── DATA

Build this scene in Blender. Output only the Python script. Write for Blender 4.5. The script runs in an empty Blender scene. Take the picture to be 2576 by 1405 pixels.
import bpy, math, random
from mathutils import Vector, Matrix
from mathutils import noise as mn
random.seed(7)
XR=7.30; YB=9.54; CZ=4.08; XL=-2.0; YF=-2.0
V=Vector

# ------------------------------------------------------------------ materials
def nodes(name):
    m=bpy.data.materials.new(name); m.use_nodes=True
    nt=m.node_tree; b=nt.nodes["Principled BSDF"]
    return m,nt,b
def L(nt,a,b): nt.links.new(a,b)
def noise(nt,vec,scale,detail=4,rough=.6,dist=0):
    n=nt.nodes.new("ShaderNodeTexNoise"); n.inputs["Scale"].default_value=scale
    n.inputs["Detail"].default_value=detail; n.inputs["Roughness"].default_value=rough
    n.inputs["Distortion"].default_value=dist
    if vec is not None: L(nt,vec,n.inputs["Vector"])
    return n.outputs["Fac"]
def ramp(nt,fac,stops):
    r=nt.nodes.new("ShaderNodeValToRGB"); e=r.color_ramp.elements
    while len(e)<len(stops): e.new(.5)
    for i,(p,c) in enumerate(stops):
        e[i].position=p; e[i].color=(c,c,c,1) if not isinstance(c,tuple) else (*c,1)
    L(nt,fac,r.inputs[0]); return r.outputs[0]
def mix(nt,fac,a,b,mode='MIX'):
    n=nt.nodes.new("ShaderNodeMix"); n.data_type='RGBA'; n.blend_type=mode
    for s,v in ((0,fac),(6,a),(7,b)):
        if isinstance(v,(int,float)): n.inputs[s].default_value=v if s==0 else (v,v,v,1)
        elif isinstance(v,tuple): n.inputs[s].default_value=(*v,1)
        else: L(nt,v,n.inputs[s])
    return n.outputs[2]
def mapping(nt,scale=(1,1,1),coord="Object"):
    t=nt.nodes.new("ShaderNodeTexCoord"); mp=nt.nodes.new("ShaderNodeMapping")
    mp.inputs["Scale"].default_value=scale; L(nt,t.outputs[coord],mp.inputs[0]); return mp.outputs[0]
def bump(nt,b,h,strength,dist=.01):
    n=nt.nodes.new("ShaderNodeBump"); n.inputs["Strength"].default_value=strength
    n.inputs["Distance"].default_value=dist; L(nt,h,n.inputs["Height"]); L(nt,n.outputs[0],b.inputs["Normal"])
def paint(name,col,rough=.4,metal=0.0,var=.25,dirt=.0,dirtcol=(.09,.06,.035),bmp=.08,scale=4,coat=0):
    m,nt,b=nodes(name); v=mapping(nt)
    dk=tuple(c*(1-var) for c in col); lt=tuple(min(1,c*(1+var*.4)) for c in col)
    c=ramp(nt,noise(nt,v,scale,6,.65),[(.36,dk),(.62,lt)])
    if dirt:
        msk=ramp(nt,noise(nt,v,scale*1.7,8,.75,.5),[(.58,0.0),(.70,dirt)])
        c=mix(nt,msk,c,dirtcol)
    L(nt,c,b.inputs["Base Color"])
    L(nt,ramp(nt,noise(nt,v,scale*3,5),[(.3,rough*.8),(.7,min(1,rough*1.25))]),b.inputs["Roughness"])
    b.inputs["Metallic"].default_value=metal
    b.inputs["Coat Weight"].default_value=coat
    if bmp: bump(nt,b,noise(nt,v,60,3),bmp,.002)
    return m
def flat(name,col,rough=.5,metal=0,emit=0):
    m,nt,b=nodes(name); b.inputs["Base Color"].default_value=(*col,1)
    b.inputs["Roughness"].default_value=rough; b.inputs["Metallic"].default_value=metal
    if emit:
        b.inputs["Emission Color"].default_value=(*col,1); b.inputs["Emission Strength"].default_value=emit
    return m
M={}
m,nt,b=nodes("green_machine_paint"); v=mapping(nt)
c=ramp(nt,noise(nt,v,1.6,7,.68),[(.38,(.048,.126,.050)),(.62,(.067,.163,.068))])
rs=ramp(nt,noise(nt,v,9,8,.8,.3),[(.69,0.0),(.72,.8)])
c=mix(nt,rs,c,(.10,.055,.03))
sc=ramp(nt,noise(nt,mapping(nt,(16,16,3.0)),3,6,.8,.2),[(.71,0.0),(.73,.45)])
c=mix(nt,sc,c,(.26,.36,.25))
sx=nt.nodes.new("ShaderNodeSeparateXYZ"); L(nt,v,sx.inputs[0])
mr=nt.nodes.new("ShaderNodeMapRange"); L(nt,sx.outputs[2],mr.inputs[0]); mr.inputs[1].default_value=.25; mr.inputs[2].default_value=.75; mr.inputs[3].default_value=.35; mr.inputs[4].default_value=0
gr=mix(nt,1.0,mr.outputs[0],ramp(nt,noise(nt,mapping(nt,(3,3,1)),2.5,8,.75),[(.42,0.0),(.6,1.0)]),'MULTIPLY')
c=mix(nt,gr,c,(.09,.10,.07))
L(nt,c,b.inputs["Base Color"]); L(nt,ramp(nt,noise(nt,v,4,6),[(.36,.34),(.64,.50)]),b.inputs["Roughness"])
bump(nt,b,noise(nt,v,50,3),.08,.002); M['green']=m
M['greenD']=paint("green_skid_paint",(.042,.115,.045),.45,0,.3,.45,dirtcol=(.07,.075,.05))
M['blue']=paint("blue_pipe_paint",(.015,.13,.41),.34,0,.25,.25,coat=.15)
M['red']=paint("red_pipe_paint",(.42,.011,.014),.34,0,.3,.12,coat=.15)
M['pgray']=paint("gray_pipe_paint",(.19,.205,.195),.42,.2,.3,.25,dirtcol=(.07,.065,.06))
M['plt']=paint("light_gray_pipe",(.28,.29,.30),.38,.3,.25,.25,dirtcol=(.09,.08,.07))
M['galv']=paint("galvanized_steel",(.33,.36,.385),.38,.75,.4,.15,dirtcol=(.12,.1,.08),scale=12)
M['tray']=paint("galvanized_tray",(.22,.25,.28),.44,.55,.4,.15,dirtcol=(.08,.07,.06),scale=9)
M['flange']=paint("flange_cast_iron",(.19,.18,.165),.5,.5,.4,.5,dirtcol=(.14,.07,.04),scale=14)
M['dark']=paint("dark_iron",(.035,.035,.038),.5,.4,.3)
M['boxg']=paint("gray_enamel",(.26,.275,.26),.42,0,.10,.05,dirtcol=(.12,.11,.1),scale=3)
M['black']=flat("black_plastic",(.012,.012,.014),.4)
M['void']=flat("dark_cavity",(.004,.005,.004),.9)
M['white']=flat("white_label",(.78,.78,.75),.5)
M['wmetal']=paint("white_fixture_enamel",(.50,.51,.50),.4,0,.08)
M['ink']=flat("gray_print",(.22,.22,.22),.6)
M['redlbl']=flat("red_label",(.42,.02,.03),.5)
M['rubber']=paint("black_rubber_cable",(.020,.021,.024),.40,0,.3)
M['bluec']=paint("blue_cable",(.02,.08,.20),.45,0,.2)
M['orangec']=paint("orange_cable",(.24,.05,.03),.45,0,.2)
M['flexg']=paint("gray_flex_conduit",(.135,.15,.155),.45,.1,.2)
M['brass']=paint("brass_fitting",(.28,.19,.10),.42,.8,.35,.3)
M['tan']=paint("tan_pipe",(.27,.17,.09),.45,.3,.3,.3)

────

AIM OF THE EXERCISE:
Once more, set down the full listing, verbatim.

SOLUTION FOR THIS PROBLEM:
Build this scene in Blender. Output only the Python script. Write for Blender 4.5. The script runs in an empty Blender scene. Take the picture to be 2576 by 1405 pixels.
import bpy, math, random
from mathutils import Vector, Matrix
from mathutils import noise as mn
random.seed(7)
XR=7.30; YB=9.54; CZ=4.08; XL=-2.0; YF=-2.0
V=Vector

# ------------------------------------------------------------------ materials
def nodes(name):
    m=bpy.data.materials.new(name); m.use_nodes=True
    nt=m.node_tree; b=nt.nodes["Principled BSDF"]
    return m,nt,b
def L(nt,a,b): nt.links.new(a,b)
def noise(nt,vec,scale,detail=4,rough=.6,dist=0):
    n=nt.nodes.new("ShaderNodeTexNoise"); n.inputs["Scale"].default_value=scale
    n.inputs["Detail"].default_value=detail; n.inputs["Roughness"].default_value=rough
    n.inputs["Distortion"].default_value=dist
    if vec is not None: L(nt,vec,n.inputs["Vector"])
    return n.outputs["Fac"]
def ramp(nt,fac,stops):
    r=nt.nodes.new("ShaderNodeValToRGB"); e=r.color_ramp.elements
    while len(e)<len(stops): e.new(.5)
    for i,(p,c) in enumerate(stops):
        e[i].position=p; e[i].color=(c,c,c,1) if not isinstance(c,tuple) else (*c,1)
    L(nt,fac,r.inputs[0]); return r.outputs[0]
def mix(nt,fac,a,b,mode='MIX'):
    n=nt.nodes.new("ShaderNodeMix"); n.data_type='RGBA'; n.blend_type=mode
    for s,v in ((0,fac),(6,a),(7,b)):
        if isinstance(v,(int,float)): n.inputs[s].default_value=v if s==0 else (v,v,v,1)
        elif isinstance(v,tuple): n.inputs[s].default_value=(*v,1)
        else: L(nt,v,n.inputs[s])
    return n.outputs[2]
def mapping(nt,scale=(1,1,1),coord="Object"):
    t=nt.nodes.new("ShaderNodeTexCoord"); mp=nt.nodes.new("ShaderNodeMapping")
    mp.inputs["Scale"].default_value=scale; L(nt,t.outputs[coord],mp.inputs[0]); return mp.outputs[0]
def bump(nt,b,h,strength,dist=.01):
    n=nt.nodes.new("ShaderNodeBump"); n.inputs["Strength"].default_value=strength
    n.inputs["Distance"].default_value=dist; L(nt,h,n.inputs["Height"]); L(nt,n.outputs[0],b.inputs["Normal"])
def paint(name,col,rough=.4,metal=0.0,var=.25,dirt=.0,dirtcol=(.09,.06,.035),bmp=.08,scale=4,coat=0):
    m,nt,b=nodes(name); v=mapping(nt)
    dk=tuple(c*(1-var) for c in col); lt=tuple(min(1,c*(1+var*.4)) for c in col)
    c=ramp(nt,noise(nt,v,scale,6,.65),[(.36,dk),(.62,lt)])
    if dirt:
        msk=ramp(nt,noise(nt,v,scale*1.7,8,.75,.5),[(.58,0.0),(.70,dirt)])
        c=mix(nt,msk,c,dirtcol)
    L(nt,c,b.inputs["Base Color"])
    L(nt,ramp(nt,noise(nt,v,scale*3,5),[(.3,rough*.8),(.7,min(1,rough*1.25))]),b.inputs["Roughness"])
    b.inputs["Metallic"].default_value=metal
    b.inputs["Coat Weight"].default_value=coat
    if bmp: bump(nt,b,noise(nt,v,60,3),bmp,.002)
    return m
def flat(name,col,rough=.5,metal=0,emit=0):
    m,nt,b=nodes(name); b.inputs["Base Color"].default_value=(*col,1)
    b.inputs["Roughness"].default_value=rough; b.inputs["Metallic"].default_value=metal
    if emit:
        b.inputs["Emission Color"].default_value=(*col,1); b.inputs["Emission Strength"].default_value=emit
    return m
M={}
m,nt,b=nodes("green_machine_paint"); v=mapping(nt)
c=ramp(nt,noise(nt,v,1.6,7,.68),[(.38,(.048,.126,.050)),(.62,(.067,.163,.068))])
rs=ramp(nt,noise(nt,v,9,8,.8,.3),[(.69,0.0),(.72,.8)])
c=mix(nt,rs,c,(.10,.055,.03))
sc=ramp(nt,noise(nt,mapping(nt,(16,16,3.0)),3,6,.8,.2),[(.71,0.0),(.73,.45)])
c=mix(nt,sc,c,(.26,.36,.25))
sx=nt.nodes.new("ShaderNodeSeparateXYZ"); L(nt,v,sx.inputs[0])
mr=nt.nodes.new("ShaderNodeMapRange"); L(nt,sx.outputs[2],mr.inputs[0]); mr.inputs[1].default_value=.25; mr.inputs[2].default_value=.75; mr.inputs[3].default_value=.35; mr.inputs[4].default_value=0
gr=mix(nt,1.0,mr.outputs[0],ramp(nt,noise(nt,mapping(nt,(3,3,1)),2.5,8,.75),[(.42,0.0),(.6,1.0)]),'MULTIPLY')
c=mix(nt,gr,c,(.09,.10,.07))
L(nt,c,b.inputs["Base Color"]); L(nt,ramp(nt,noise(nt,v,4,6),[(.36,.34),(.64,.50)]),b.inputs["Roughness"])
bump(nt,b,noise(nt,v,50,3),.08,.002); M['green']=m
M['greenD']=paint("green_skid_paint",(.042,.115,.045),.45,0,.3,.45,dirtcol=(.07,.075,.05))
M['blue']=paint("blue_pipe_paint",(.015,.13,.41),.34,0,.25,.25,coat=.15)
M['red']=paint("red_pipe_paint",(.42,.011,.014),.34,0,.3,.12,coat=.15)
M['pgray']=paint("gray_pipe_paint",(.19,.205,.195),.42,.2,.3,.25,dirtcol=(.07,.065,.06))
M['plt']=paint("light_gray_pipe",(.28,.29,.30),.38,.3,.25,.25,dirtcol=(.09,.08,.07))
M['galv']=paint("galvanized_steel",(.33,.36,.385),.38,.75,.4,.15,dirtcol=(.12,.1,.08),scale=12)
M['tray']=paint("galvanized_tray",(.22,.25,.28),.44,.55,.4,.15,dirtcol=(.08,.07,.06),scale=9)
M['flange']=paint("flange_cast_iron",(.19,.18,.165),.5,.5,.4,.5,dirtcol=(.14,.07,.04),scale=14)
M['dark']=paint("dark_iron",(.035,.035,.038),.5,.4,.3)
M['boxg']=paint("gray_enamel",(.26,.275,.26),.42,0,.10,.05,dirtcol=(.12,.11,.1),scale=3)
M['black']=flat("black_plastic",(.012,.012,.014),.4)
M['void']=flat("dark_cavity",(.004,.005,.004),.9)
M['white']=flat("white_label",(.78,.78,.75),.5)
M['wmetal']=paint("white_fixture_enamel",(.50,.51,.50),.4,0,.08)
M['ink']=flat("gray_print",(.22,.22,.22),.6)
M['redlbl']=flat("red_label",(.42,.02,.03),.5)
M['rubber']=paint("black_rubber_cable",(.020,.021,.024),.40,0,.3)
M['bluec']=paint("blue_cable",(.02,.08,.20),.45,0,.2)
M['orangec']=paint("orange_cable",(.24,.05,.03),.45,0,.2)
M['flexg']=paint("gray_flex_conduit",(.135,.15,.155),.45,.1,.2)
M['brass']=paint("brass_fitting",(.28,.19,.10),.42,.8,.35,.3)
M['tan']=paint("tan_pipe",(.27,.17,.09),.45,.3,.3,.3)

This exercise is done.